Washington
ABD ile İran arasındaki krizin başta Irak olmak üzere bölge açısından stratejik sınamalara yol açma potansiyeline sahip olduğuna dikkati çeken uzmanlar, Türkiye’nin bu krizin çözümünde önemli bir rol oynayabileceğine işaret ediyor.
Washington merkezli Türk Miras Vakfı (THO), İran Devrim Muhafızları Kudüs Gücü Komutanı Kasım Süleymani’nin ABD hava saldırısı ile öldürülmesinden sonraki gelişmeleri ve muhtemel sonuçlarını telekonferans paneliyle masaya yatırdı.
Şii milisler ABD’ye karşı direnişe kalkışabilir
Telekonferans panelinde konuşan Washington merkezli Atlantik Konseyi uzmanı Abbas Kadim, ABD ile İran’ın stratejik bir değerlendirme yapmak üzere gerginliği şimdilik düşürmesiyle bölgenin derin bir nefes aldığını ancak olayların tekrar tırmanabileceğini ifade etti.
İran ile yaşanan gerilimin Irak’ta ABD’nin varlığını sorgulamaya açtığını belirten Kadim, “ABD’nin şimdi çekilmesi İran için sembolik ve stratejik bir kazanım olacağından Irak hükümeti istese dahi ABD şu aşamada ülkeden çekilmeyi reddedecektir.” dedi.
Kadim, “ABD çekilmeyi reddederse, İran'a yakın olan Şii milis gruplar, ABD’ye karşı direniş başlatacaklarını söylüyorlar. Bu, kaygı verici bir durumu ortaya çıkarır.” diye konuştu.
NATO’nun Orta Doğu faaliyetlerinde Türkiye’nin merkezi bir rolü olacak
Telekonferansta değerlendirmelerde bulunan ABD Merkez Kuvvetler Komutanlığı (CENTCOM) eski Siyasi Danışmanı Ramin Asgard ise Süleymani’nin öldürülmesinin ABD’nin sahadaki stratejisinin yanı sıra ABD Başkanı Donald Trump’a yönelik azil soruşturması ve kasım ayında düzenlenecek başkanlık seçimleri bağlamında da ele alınması gerektiğini ifade etti.

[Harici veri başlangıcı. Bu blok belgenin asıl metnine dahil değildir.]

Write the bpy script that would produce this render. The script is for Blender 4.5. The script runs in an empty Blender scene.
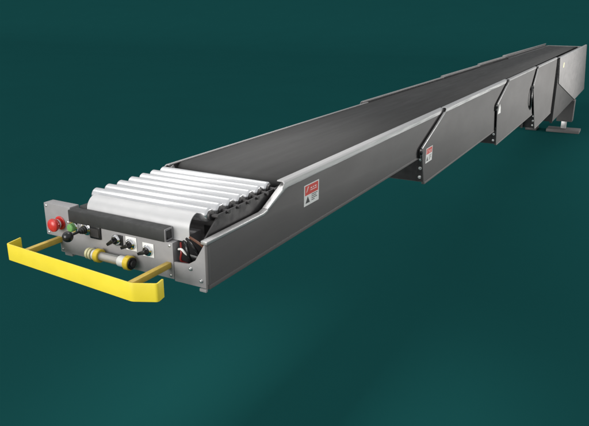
import bpy, bmesh, math, random
from mathutils import Vector, Matrix
random.seed(7)
R = math.radians
scene = bpy.context.scene
COL = scene.collection

# ------------------------------------------------------------------ materials
def new_mat(name):
    m = bpy.data.materials.new(name); m.use_nodes = True
    nt = m.node_tree
    b = nt.nodes['Principled BSDF']
    return m, nt, b

def N(nt, typ, **kw):
    n = nt.nodes.new(typ)
    for k, v in kw.items():
        if k in n.inputs.keys(): n.inputs[k].default_value = v
        else: setattr(n, k, v)
    return n

def surf(name, col, rough=.5, metal=0., var=.12, scale=9., rvar=.12, bump=0., bscale=400., stretch=(1, 1, 1),
         scratches=0., spec=.5, coat=0.):
    """paint / metal / rubber with uneven tone, uneven gloss, fine grain and optional scratches"""
    m, nt, b = new_mat(name)
    L = nt.links.new
    tc = N(nt, 'ShaderNodeTexCoord')
    mp = N(nt, 'ShaderNodeMapping'); mp.inputs['Scale'].default_value = stretch
    L(tc.outputs['Object'], mp.inputs['Vector'])
    n1 = N(nt, 'ShaderNodeTexNoise', Scale=scale, Detail=6., Roughness=.62)
    L(mp.outputs['Vector'], n1.inputs['Vector'])
    ramp = N(nt, 'ShaderNodeMapRange'); ramp.inputs['From Min'].default_value = .3; ramp.inputs['From Max'].default_value = .7
    ramp.inputs['To Min'].default_value = 1 - var; ramp.inputs['To Max'].default_value = 1 + var
    L(n1.outputs['Fac'], ramp.inputs['Value'])
    mx = N(nt, 'ShaderNodeMix', data_type='RGBA', blend_type='MULTIPLY')
    mx.inputs['Factor'].default_value = 1.
    mx.inputs[6].default_value = (*col, 1)
    L(ramp.outputs['Result'], mx.inputs[7])
    out = mx.outputs[2]
    if scratches:
        mp2 = N(nt, 'ShaderNodeMapping'); mp2.inputs['Scale'].default_value = (3, 1.2, 60); mp2.inputs['Rotation'].default_value = (.2, 0, 0)
        L(tc.outputs['Object'], mp2.inputs['Vector'])
        n3 = N(nt, 'ShaderNodeTexNoise', Scale=2.2, Detail=3.)
        L(mp2.outputs['Vector'], n3.inputs['Vector'])
        r3 = N(nt, 'ShaderNodeMapRange'); r3.inputs['From Min'].default_value = .66; r3.inputs['From Max'].default_value = .74
        r3.inputs['To Max'].default_value = scratches
        L(n3.outputs['Fac'], r3.inputs['Value'])
        m2 = N(nt, 'ShaderNodeMix', data_type='RGBA')
        m2.inputs[7].default_value = (min(1, col[0] * 2.2), min(1, col[1] * 2.2), min(1, col[2] * 2.2), 1)
        L(r3.outputs['Result'], m2.inputs['Factor']); L(out, m2.inputs[6])
        out = m2.outputs[2]
    L(out, b.inputs['Base Color'])
    n2 = N(nt, 'ShaderNodeTexNoise', Scale=scale * 2.3, Detail=5.)
    L(mp.outputs['Vector'], n2.inputs['Vector'])
    rr = N(nt, 'ShaderNodeMapRange'); rr.inputs['From Min'].default_value = .3; rr.inputs['From Max'].default_value = .7
    rr.inputs['To Min'].default_value = max(.04, rough - rvar); rr.inputs['To Max'].default_value = min(1, rough + rvar)
    L(n2.outputs['Fac'], rr.inputs['Value']); L(rr.outputs['Result'], b.inputs['Roughness'])
    b.inputs['Metallic'].default_value = metal
    b.inputs['Specular IOR Level'].default_value = spec
    b.inputs['Coat Weight'].default_value = coat
    if bump:
        n4 = N(nt, 'ShaderNodeTexNoise', Scale=bscale, Detail=2.)
        L(mp.outputs['Vector'], n4.inputs['Vector'])
        bp = N(nt, 'ShaderNodeBump', Strength=bump, Distance=.002)
        L(n4.outputs['Fac'], bp.inputs['Height']); L(bp.outputs['Normal'], b.inputs['Normal'])
    return m

M = {}
M['side'] = surf('grey_paint', (.108, .103, .102), .58, 0, .10, 2.2, .04, .08, 260, (1, .35, 1), scratches=.13, spec=.22)
M['basepaint'] = surf('pale_grey_paint', (.185, .177, .177), .55, 0, .05, 3., .08, .10, 260, (1, .35, 1), scratches=.1)
M['box'] = surf('light_grey_enamel', (.285, .278, .282), .40, 0, .10, 8., .08, .15, 300)
M['pale'] = surf('pale_sheet_metal', (.52, .52, .525), .34, .2, .04, 6., .06)
M['dark'] = surf('dark_steel', (.030, .028, .029), .55, 0, .25, 8., .12, .2, 200)
M['bed'] = surf('bed_steel', (.040, .039, .039), .5, 0, .2, 6., .1)
M['rail'] = surf('bright_aluminium', (.46, .455, .455), .36, .6, .08, 5., .08, .12, 180, (12, .25, 12))
M['rail_dull'] = surf('dull_rail', (.30, .296, .296), .42, .4, .08, 5., .08, .10, 180, (12, .25, 12))
M['roller'] = surf('zinc_roller', (.80, .80, .81), .20, .85, .05, 10., .03, 0, 150, (1, 8, 8))
M['belt'] = surf('belt_rubber', (.048, .048, .048), .70, 0, .09, 3.2, .08, .30, 420, (3, .22, 1), spec=.10)
M['skirt'] = surf('dark_grey_paint', (.046, .044, .044), .55, 0, .10, 3., .06, .1, 260, (1, .35, 1), spec=.2)
M['rubber'] = surf('black_rubber', (.022, .023, .023), .6, 0, .2, 12., .1, .2, 300)
M['black'] = surf('black_plastic', (.012, .012, .013), .28, 0, .2, 20., .08)
M['chrome'] = surf('chrome', (.82, .82, .83), .14, 1., .05, 20., .05)
M['yellow'] = surf('yellow_paint', (.86, .69, .045), .38, 0, .05, 6., .08, .12, 240, scratches=.05)
M['ochre'] = surf('ochre_paint', (.60, .42, .07), .42, 0, .12, 12., .08)
M['red'] = surf('red_plastic', (.56, .035, .03), .3, 0, .06, 20., .06)
M['dark_red'] = surf('dark_red_sleeve', (.22, .02, .018), .4, 0, .06, 20., .06)
M['green'] = surf('green_plastic', (.15, .36, .11), .3, 0, .06, 20., .06)
M['white'] = surf('white_plastic', (.80, .80, .78), .35, 0, .04, 20., .06)
M['stick_white'] = surf('sticker_white', (.82, .81, .79), .4, 0, .04, 20., .06)
M['stick_red'] = surf('sticker_red', (.68, .045, .03), .4, 0, .06, 20., .06)
M['stick_black'] = surf('sticker_ink', (.03, .028, .03), .45, 0, .1, 20., .06)
M['cap'] = surf('yellow_cap', (.80, .58, .05), .3, 0, .06, 20., .06)
M['bolt'] = surf('zinc_bolt', (.7, .7, .7), .3, .9, .06, 20., .06)
M['pale_yellow'] = surf('pale_yellow_plastic', (.72, .68, .42), .4, 0, .05, 20., .06)
M['orange'] = surf('brown_sleeve', (.11, .045, .025), .4, 0, .06, 20., .06)

mt, nt, b = new_mat('clear_tube')                       # translucent polycarbonate sleeve
b.inputs['Base Color'].default_value = (.86, .83, .80, 1); b.inputs['Roughness'].default_value = .12
b.inputs['Transmission Weight'].default_value = .7; b.inputs['IOR'].default_value = 1.3
M['tube'] = mt

mt, nt, b = new_mat('teal_floor')
tc = N(nt, 'ShaderNodeTexCoord')
n1 = N(nt, 'ShaderNodeTexNoise', Scale=.35, Detail=6., Roughness=.6)
nt.links.new(tc.outputs['Object'], n1.inputs['Vector'])
mr = N(nt, 'ShaderNodeMapRange'); mr.inputs['To Min'].default_value = .95; mr.inputs['To Max'].default_value = 1.05
nt.links.new(n1.outputs['Fac'], mr.inputs['Value'])
mx = N(nt, 'ShaderNodeMix', data_type='RGBA', blend_type='MULTIPLY'); mx.inputs['Factor'].default_value = 1
mx.inputs[6].default_value = (.0077, .0635, .0630, 1)
nt.links.new(mr.outputs['Result'], mx.inputs[7]); nt.links.new(mx.outputs[2], b.inputs['Base Color'])
b.inputs['Roughness'].default_value = 1.; b.inputs['Specular IOR Level'].default_value = 0.
M['floor'] = mt

# ------------------------------------------------------------------ mesh helpers
def add_box(bm, x0, x1, y0, y1, z0, z1, bev=0., mi=0, seg=2):
    res = bmesh.ops.create_cube(bm, size=1.)
    vs = res['verts']
    for v in vs:
        v.co = Vector((x0 + (v.co.x + .5) * (x1 - x0), y0 + (v.co.y + .5) * (y1 - y0), z0 + (v.co.z + .5) * (z1 - z0)))
    fs = set(f for v in vs for f in v.link_faces)
    for f in fs: f.material_index = mi
    if bev:
        es = list(set(e for v in vs for e in v.link_edges))
        r = bmesh.ops.bevel(bm, geom=es, offset=bev, segments=seg, affect='EDGES', profile=.6)
        for f in r['faces']: f.material_index = mi

def add_prism(bm, pts, axis, a0, a1, bev=0., mi=0):
    """closed outline extruded along an axis; pts are the two other coordinates in x,y,z order"""
    def mk(p, a):
        if axis == 'x': return Vector((a, p[0], p[1]))
        if axis == 'y': return Vector((p[0], a, p[1]))
        return Vector((p[0], p[1], a))
    lo = [bm.verts.new(mk(p, a0)) for p in pts]; hi = [bm.verts.new(mk(p, a1)) for p in pts]
    n = len(pts); fs = [bm.faces.new(lo[::-1]), bm.faces.new(hi)]
    for i in range(n): fs.append(bm.faces.new((lo[i], lo[(i + 1) % n], hi[(i + 1) % n], hi[i])))
    bmesh.ops.recalc_face_normals(bm, faces=fs)
    for f in fs: f.material_index = mi
    if bev:
        es = list(set(e for f in fs for e in f.edges))
        r = bmesh.ops.bevel(bm, geom=es, offset=bev, segments=2, affect='EDGES', profile=.6)
        for f in r['faces']: f.material_index = mi

def frame_of(d):
    d = d.normalized(); u = d.orthogonal().normalized(); return u, d.cross(u)

def add_lathe(bm, p0, d, prof, n=32, mi=0, cap=True):
    """prof: list of (distance along d, radius)"""
    p0 = Vector(p0); d = Vector(d).normalized(); u, w = frame_of(d)
    rings = []
    for (t, r) in prof:
        if r <= 1e-6: rings.append([bm.verts.new(p0 + d * t)])
        else: rings.append([bm.verts.new(p0 + d * t + (u * math.cos(2 * math.pi * k / n) + w * math.sin(2 * math.pi * k / n)) * r) for k in range(n)])
    fs = []
    for A, B in zip(rings, rings[1:]):
        for k in range(n):
            k2 = (k + 1) % n
            if len(A) == 1 and len(B) == 1: continue
            if len(A) == 1: fs.append(bm.faces.new((A[0], B[k], B[k2])))
            elif len(B) == 1: fs.append(bm.faces.new((A[k], A[k2], B[0])))
            else: fs.append(bm.faces.new((A[k], A[k2], B[k2], B[k])))
    if cap:
        for ring in (rings[0], rings[-1]):
            if len(ring) > 1: fs.append(bm.faces.new(ring))
    bmesh.ops.recalc_face_normals(bm, faces=fs)
    for f in fs: f.material_index = mi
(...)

ABD ile İran'ın uzun süredir birbirine karşı “kırmızı çizgiler” belirlediğine işaret eden Asgard, “Arka plandan gerilimi azaltmak için iletişim kanalı var ancak doğrudan etkili bir kanal yok. Bu da bir saldırı anında gerilimi düşürmeyi yavaşlatan bir durum.” diye konuştu.
Bölgedeki diğer ülkelerin menfaatlerinin de İran ile ABD arasında devam edecek bir gerilimden önemli ölçüde etkileneceğini ifade eden Asgard, bölgedeki ülkelerin, özellikle de Türkiye’nin bu konuda bir arabulucu rolü oynayabileceğine vurgu yaptı.
Asgard, “Başkanın (Donald Trump) NATO’dan Orta Doğu’da daha büyük bir rol oynamasını talep etmesiyle çatışma bölgesine doğrudan sınırı bulunan Türkiye’nin burada merkezi bir rolü olacak." ifadelerini kullandı.
Panelde konuşan Ortadoğu Teknik Üniversitesi UIuslararası İlişkiler Bölümü Öğretim Üyesi Hüseyin Bağcı ise Türkiye’nin İran ile ABD arasındaki gerilimde tarafsız kalmayı tercih ettiğine dikkati çekti.
Rusya ve Çin’in Orta Doğu’da etkin olması ile ABD’nin artık bölgede yalnız olmadığını farketmesi gerektiğini anlatan Bağcı, Türkiye’nin bu bağlamda ABD için önem arz ettiğini söyledi.
Bağcı, “Bölgedeki tüm ekonomik, siyasi ve askeri formüllerde Türkiye’nin hesaba katılması gerekir çünkü Türkiye bölgede oldukça önemli bir aktördür.” değerlendirmesinde bulundu.
NATO’nun Orta Doğu’da oynaması istenen rolü konusunda daha netleşmesi gereken bir çok konu olduğu uyarısında bulunan Bağcı, “Mesela; NATO ne kadar kalacak orada?
Örneğin; NATO müttefikleri arasında terminoloji farklılıkları var. NATO, PKK, PYD veya YPG’yi terör örgütü olarak tanımlayacak mı?
Türkiye, NATO’nun bölgede PKK’yı terör örgütü olarak tanımamasına veya onlarla ilişki kurmasına müsaade etmeyecek. Rusya bu adımlara nasıl tepki verecek? Bunların açıklığa kavuşturulması gerekir.” diye konuştu.